I have a unique problem I haven't encountered before and need some advice. I've been called out to a remote plant that I've never worked on before due to a train not running, upon my arrival I found the processor a L32E version 16.20 faulted. When I connect to the processor I find a type 4 code 34 fault on one of the timers. During the exicution of the program the .ACC value on the timer randomly jumps between 0 and -2147483640. After searching the program the only place that the timer, and any associated variables are referenced is in the one line of code, and as far as I can tell there is no connection to either an HMI, or any other device. What would cause this error, and what can I do to elminate it and get this plant running?

Thank's for any insight you may have

Andrew
 
I cant think of any reason why that would happen. I am sure Ken or George will have an idea.

One thought I had on how to get this going again could you just create a new tag and a new timer for the one that is messing up? That is if the code doesn't use some element of the timer a million times. Might get you moving faster.
 
That value is unlikely to be random;

-2147483640 in decimal =
80000008 in hexadecimal =
1000000000001000 in binary

Any chance they're moving a value into the .PRE of that timer but mis-using a COP instruction ?

Is this a standalone TIMER type tag, or part of a TIMER[x] array ?

I agree that if it's a mis-behaving HMI driver that it will be very hard to find.

Creating an all-new tag for that timer will let you see if the old tag keeps changing, while moving the timer function to a new tag that should be unaffected.
 
Is the timer tag part of a UDT (or inside an Add On Instruction)?

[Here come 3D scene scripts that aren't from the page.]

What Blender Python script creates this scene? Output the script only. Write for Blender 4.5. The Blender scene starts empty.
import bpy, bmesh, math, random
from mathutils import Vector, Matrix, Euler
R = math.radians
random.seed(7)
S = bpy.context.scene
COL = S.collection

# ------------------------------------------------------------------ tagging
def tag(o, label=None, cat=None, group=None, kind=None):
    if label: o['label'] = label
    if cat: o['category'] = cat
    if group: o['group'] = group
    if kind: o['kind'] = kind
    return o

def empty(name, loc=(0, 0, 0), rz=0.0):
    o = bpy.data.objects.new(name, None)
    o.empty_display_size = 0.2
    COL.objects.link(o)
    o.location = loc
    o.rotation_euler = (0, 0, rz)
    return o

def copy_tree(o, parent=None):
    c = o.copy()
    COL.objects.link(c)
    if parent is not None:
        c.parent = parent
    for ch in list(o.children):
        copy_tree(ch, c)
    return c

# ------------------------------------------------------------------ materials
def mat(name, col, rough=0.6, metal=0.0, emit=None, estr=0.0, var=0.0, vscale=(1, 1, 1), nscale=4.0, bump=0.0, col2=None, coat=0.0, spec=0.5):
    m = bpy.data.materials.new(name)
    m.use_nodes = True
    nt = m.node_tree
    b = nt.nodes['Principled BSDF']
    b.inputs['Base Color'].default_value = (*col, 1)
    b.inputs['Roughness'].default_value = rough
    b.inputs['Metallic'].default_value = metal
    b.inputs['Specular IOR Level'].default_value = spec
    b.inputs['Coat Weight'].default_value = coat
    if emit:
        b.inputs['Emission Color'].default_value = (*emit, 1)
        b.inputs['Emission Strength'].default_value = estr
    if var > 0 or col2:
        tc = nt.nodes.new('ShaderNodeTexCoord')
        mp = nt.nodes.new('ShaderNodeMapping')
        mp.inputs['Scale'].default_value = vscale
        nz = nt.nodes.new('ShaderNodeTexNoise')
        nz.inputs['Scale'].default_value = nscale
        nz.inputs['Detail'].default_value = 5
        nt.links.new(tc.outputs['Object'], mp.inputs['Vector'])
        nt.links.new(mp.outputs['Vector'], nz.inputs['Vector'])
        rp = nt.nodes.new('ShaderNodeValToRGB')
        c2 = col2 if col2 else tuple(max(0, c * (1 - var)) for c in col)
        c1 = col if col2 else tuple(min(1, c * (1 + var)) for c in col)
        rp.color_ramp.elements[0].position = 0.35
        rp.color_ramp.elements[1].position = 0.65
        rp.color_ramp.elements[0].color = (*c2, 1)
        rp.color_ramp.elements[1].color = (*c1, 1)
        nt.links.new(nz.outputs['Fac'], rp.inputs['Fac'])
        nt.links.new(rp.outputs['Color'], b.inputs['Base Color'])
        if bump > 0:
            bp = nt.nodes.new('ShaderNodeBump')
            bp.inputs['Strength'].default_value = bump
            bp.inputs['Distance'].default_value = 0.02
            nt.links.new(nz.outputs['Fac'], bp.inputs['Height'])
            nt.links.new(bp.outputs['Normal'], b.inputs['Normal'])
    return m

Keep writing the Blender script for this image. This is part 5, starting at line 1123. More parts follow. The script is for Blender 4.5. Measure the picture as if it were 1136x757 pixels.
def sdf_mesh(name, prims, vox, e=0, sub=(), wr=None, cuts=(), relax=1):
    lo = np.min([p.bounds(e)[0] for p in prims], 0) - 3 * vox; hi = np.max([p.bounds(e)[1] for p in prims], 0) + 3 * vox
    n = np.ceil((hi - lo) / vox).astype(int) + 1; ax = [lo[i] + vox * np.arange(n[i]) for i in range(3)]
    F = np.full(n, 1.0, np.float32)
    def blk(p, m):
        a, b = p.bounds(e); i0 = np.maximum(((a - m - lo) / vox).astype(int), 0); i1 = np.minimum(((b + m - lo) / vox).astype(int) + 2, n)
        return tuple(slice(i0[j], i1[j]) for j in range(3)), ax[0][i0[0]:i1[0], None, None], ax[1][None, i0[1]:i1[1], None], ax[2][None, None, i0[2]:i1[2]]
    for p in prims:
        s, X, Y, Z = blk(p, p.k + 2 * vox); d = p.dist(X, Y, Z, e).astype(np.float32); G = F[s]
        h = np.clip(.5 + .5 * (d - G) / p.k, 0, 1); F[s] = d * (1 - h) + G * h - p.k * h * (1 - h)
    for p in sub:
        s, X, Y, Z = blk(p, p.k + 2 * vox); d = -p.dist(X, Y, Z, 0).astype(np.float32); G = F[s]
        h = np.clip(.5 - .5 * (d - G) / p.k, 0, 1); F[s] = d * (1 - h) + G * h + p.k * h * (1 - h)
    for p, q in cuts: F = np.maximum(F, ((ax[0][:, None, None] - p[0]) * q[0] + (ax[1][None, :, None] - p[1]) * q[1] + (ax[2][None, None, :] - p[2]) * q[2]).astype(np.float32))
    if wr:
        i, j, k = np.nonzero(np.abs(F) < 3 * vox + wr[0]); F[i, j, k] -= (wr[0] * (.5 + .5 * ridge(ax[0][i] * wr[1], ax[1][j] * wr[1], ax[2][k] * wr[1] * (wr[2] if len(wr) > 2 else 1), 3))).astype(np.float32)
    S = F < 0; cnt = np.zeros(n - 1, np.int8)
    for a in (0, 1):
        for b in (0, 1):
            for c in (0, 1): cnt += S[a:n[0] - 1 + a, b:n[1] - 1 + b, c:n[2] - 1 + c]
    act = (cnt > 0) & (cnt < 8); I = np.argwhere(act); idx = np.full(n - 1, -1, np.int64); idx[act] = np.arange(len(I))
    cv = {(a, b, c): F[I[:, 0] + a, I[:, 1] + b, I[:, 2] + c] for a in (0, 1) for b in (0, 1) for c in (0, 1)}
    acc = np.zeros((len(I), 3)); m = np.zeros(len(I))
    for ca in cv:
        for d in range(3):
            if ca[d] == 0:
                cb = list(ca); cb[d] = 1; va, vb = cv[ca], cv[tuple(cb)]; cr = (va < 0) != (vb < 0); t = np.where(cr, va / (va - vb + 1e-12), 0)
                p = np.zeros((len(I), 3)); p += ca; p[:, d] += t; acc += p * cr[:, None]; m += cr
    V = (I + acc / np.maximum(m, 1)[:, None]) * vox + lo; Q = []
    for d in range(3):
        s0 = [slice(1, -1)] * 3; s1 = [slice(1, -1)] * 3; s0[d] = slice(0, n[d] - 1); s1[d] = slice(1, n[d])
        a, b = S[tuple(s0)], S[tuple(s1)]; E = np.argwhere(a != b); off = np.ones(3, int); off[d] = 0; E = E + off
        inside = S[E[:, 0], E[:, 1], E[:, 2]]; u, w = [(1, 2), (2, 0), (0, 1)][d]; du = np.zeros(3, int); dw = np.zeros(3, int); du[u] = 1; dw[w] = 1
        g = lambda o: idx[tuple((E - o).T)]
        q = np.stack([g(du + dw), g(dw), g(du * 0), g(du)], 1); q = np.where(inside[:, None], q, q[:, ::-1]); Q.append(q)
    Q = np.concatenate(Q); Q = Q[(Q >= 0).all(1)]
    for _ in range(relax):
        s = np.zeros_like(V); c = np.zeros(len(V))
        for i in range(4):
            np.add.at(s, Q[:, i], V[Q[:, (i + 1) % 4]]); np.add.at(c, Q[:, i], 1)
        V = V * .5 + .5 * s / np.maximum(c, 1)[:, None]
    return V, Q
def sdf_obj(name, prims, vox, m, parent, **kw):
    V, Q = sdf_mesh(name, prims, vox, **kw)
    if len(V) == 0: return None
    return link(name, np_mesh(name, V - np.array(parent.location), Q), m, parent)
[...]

If you inhibit all Programs, does the value still change? Knowing this could exclude the PLC logic being the cause.
 
Since the program is faulting, stopping the PLC for a bit should be ok for troubleshooting. Put the controller in program mode, if the value is still jumping around, an external entity (or more than one) is probably writing to the tag. If it goes to the negative number and stays, try entering a different value by hand. If it switches back to the same negative number, probably something writing to the tag. It could be an HMI or another PLC.

If nothing happens in program mode, then put it back in run mode. Some code somewhere is writing to the timer .acc tag.

A Sherlock Holmes quote comes to mind...
How often have I said to you that when you have eliminated the impossible, whatever remains, however improbable, must be the truth?